Comme il arrive chaque jour qu’un prince avec un prince, une république avec une république, forment des ligues et contractent des amitiés, qu’il se trouve même des alliances et des traités entre une république et un prince, je crois devoir examiner quelle est la foi la plus constante, et dont on doive tenir plus de compte, ou celle d’une république, ou celle d’un prince. Après avoir tout bien examiné, je crois qu’ils se ressemblent dans beaucoup de circonstances, mais qu’il en est quelques-unes où ils diffèrent.

Je pense donc que les traités imposés par la force ne seront observés ni par un prince ni par une république ; je suis persuadé que si l’on tremble pour le salut de l’État, l’un et l’autre, pour écarter le danger, rompra ses engagements et ne craindra pas de se montrer ingrat. Démétrius, surnommé le preneur de villes (Poliorcètes), avait comblé de bienfaits les Athéniens. Battu dans la suite par ses ennemis, il résolut de se réfugier dans Athènes, plein de confiance dans la reconnaissance d’une ville amie : on ne voulut pas l’y recevoir ; et ce refus lui parut plus cruel que la perte même de ses États et de ses armées. Pompée, défait par César en Thessalie, alla chercher un asile en Égypte auprès de Ptolomée, qu’il avait autrefois replacé sur le trône, et qui l’en récompensa en lui donnant la mort. Cette conduite semblable fut déterminée par les mêmes causes ; seulement celle de la république fut moins atroce et moins ingrate que celle du prince.

Partout où règne la peur, on retrouve en effet la même bonne foi. Et s’il existe une république ou un prince qui s’expose à sa ruine pour garder sa parole, cette conduite peut naître des mêmes motifs. Quant aux princes, il est très-possible qu’ils soient amis d’un monarque puissant, qui, s’il ne trouve point aujourd’hui le moyen de les défendre, leur laisse au moins l’espoir qu’avec le temps il pourra les rétablir dans leurs États ; ou plutôt qui, l’ayant suivi jusqu’alors comme alliés, n’espèrent trouver ni foi, ni traités avec les ennemis du vaincu. C’est dans cette classe qu’il faut ranger les princes du royaume de Naples qui avaient suivi le parti des Français. Quant aux républiques, voici comme elles se conduisent : Sagonte, en Espagne, attendit sa ruine plutôt que de trahir l’amitié des Romains ; et Florence, en 1512, s’y exposa de même pour rester fidèle aux Français.
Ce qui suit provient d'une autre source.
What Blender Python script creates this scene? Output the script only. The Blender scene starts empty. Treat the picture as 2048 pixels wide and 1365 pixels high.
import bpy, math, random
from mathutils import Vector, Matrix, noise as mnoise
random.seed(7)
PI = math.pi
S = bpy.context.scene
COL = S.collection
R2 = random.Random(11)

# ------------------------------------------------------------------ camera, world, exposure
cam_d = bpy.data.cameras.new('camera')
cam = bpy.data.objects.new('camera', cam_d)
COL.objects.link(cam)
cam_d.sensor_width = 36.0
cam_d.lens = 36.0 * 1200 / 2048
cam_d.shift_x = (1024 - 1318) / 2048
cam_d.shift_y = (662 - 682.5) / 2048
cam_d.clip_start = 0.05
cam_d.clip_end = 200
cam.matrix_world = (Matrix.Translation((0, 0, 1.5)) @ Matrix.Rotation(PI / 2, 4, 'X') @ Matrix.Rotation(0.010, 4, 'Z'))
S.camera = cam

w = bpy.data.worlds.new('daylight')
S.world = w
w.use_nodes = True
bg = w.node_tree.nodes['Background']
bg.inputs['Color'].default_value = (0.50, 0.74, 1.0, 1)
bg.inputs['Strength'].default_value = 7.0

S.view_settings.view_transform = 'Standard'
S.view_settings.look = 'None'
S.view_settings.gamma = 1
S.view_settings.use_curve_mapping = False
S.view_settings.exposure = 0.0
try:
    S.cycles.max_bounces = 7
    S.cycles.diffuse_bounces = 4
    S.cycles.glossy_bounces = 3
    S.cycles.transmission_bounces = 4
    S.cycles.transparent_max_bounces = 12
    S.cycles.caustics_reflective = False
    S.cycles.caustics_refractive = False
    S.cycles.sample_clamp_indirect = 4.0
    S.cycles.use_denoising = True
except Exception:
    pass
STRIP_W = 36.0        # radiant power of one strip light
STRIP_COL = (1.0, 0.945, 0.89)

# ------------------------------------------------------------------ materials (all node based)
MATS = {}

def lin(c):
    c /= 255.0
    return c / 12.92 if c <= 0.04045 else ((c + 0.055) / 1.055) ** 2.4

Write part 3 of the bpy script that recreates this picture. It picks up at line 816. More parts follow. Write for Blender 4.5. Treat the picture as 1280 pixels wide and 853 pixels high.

Après avoir balancé toutes ces considérations, je suis convaincu que partout où se montre un danger imminent, on trouvera plus de solidité dans une république que dans un prince ; car, bien que la première ait les mêmes passions et les mêmes désirs qu’un monarque, la lenteur qui règne naturellement dans toutes ses résolutions, est cause qu’elle sera plus lente qu’un prince à se déterminer, et par conséquent elle sera moins prompte à rompre sa parole.

C’est l’intérêt qui brise les nœuds de toutes les alliances ; et, sous ce point de vue, les républiques sont bien plus religieuses observatrices des lois que les princes. On pourrait citer une foule d’exemples où l’intérêt le plus faible a engagé le prince à rompre sa foi, tandis que les plus grands avantages n’ont pu déterminer une république à trahir sa parole. Tel fut le parti que conseillait Thémistocle aux Athéniens, dans une des assemblées du peuple. Il avait, disait-il, un projet dont l’exécution serait de la plus grande utilité pour la patrie, et il ne pouvait toutefois le divulguer, parce que l’indiscrétion pourrait ravir l’occasion de l’exécuter. Alors le peuple d’Athènes désigna Aristide pour qu’il lui révélât ce secret, et qu’on pût se conduire ensuite d’après son avis. Thémistocle lui fit voir en effet que toute la flotte de la Grèce, quoiqu’elle se reposât sur leur foi, était placée de manière à pouvoir être facilement prise ou détruite ; ce qui rendrait les Athéniens les seuls arbitres de la Grèce. Alors Aristide exposa aux Athéniens que le parti que conseillait Thémistocle était très-utile, mais aussi très-injuste : c’est pourquoi le peuple le rejeta unanimement. Philippe de Macédoine n’en eût point agi de la sorte, à coup sûr, non plus que les autres princes, qui, dans la violation de leur parole, ont vu un moyen plus certain qu’aucun autre de favoriser leurs intérêts et de s’agrandir.

Je ne parle point ici des infractions faites à un traité, et qui ont pour motif leur inobservation ; c’est une chose trop commune : mais je parle des traités que l’on rompt pour des causes extraordinaires ; et, par ce que je viens de dire, je reste convaincu que les peuples sont sujets à moins d’erreurs que les princes, et qu’on doit se fier à eux bien plus sûrement qu’à ces derniers.